The guardrails require waiver proposals to provide coverage to a comparable number of individuals that would have been covered under the ACA.  The Obama Administration interpreted this guardrail to require coverage of a comparable number of individuals in both the short-term and the long-term. The Administration also reviewed a waiver’s impact on coverage for sub-populations of individuals. The Guidance now ignores coverage impacts on sub-populations of individuals and reinterprets this guardrail to place a greater emphasis on the long-term coverage impact of the waiver proposal.  Meaning, a waiver proposal could decrease coverage in the short-term if it is forecasted to increase coverage in the long-term.  

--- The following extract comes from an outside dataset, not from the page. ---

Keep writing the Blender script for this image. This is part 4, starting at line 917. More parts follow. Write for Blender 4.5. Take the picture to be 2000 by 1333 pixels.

  1. Aspects of a waiver may increase the federal deficit so long as the overall impact of the waiver does not increase the federal deficit.

The Guidance largely maintains the Obama Administration’s approach to deficit neutrality and waivers must still project federal spending net of revenues to be equal to or lower than if the waiver did not exist.  However, the Guidance does allow waiver proposals that would increase the federal deficit in any year so long as the total impact of the proposed waiver would be budget neutral.

  1. Federal-pass through funding may now be updated at any time.

Section 1332 Waivers allow states to receive pass-through funding from the federal government.  The amount of funds was previously calculated annually and equals an estimate of federal financial assistance, including premium tax credits, small business tax credits, or cost-sharing reductions.  Under the Guidance, such pass-through funding can now be updated at any time to reflect changes to state or federal law, including changes to regulations and agency guidance.

  1. The Guidance increases the ways in which a state can authorize a Section 1332 Waiver.

Previously, states where typically required to adopt new law to apply for a Section 1332 Waiver. Under the Guidance, states can now also rely on (1) existing law; (2) duly-enacted state regulations; and (3) state executive orders, to authorize and implement a Section 1332 Waiver. Thus, increasing the flexibility and basis for which a state can authorize a waiver application.

  1. More guidance to come.

CMS’s Fact Sheet on the Guidance, and a blog post by Seema Verma, stated that CMS will be publishing a series of waiver concepts.  These publications will provide examples on how states can take advantage of waivers to catalyze additional state innovations.

In summary, with this Guidance, HHS and Treasury show a readiness to approve proposals that were previously denied under the protections contained in the Obama Administration’s guidance. In the coming months, we expect to see states that had previously had Section 1332 Waivers rejected, seek to submit new waiver applications to have those previously rejected coverage and affordability proposals approved under this new Guidance.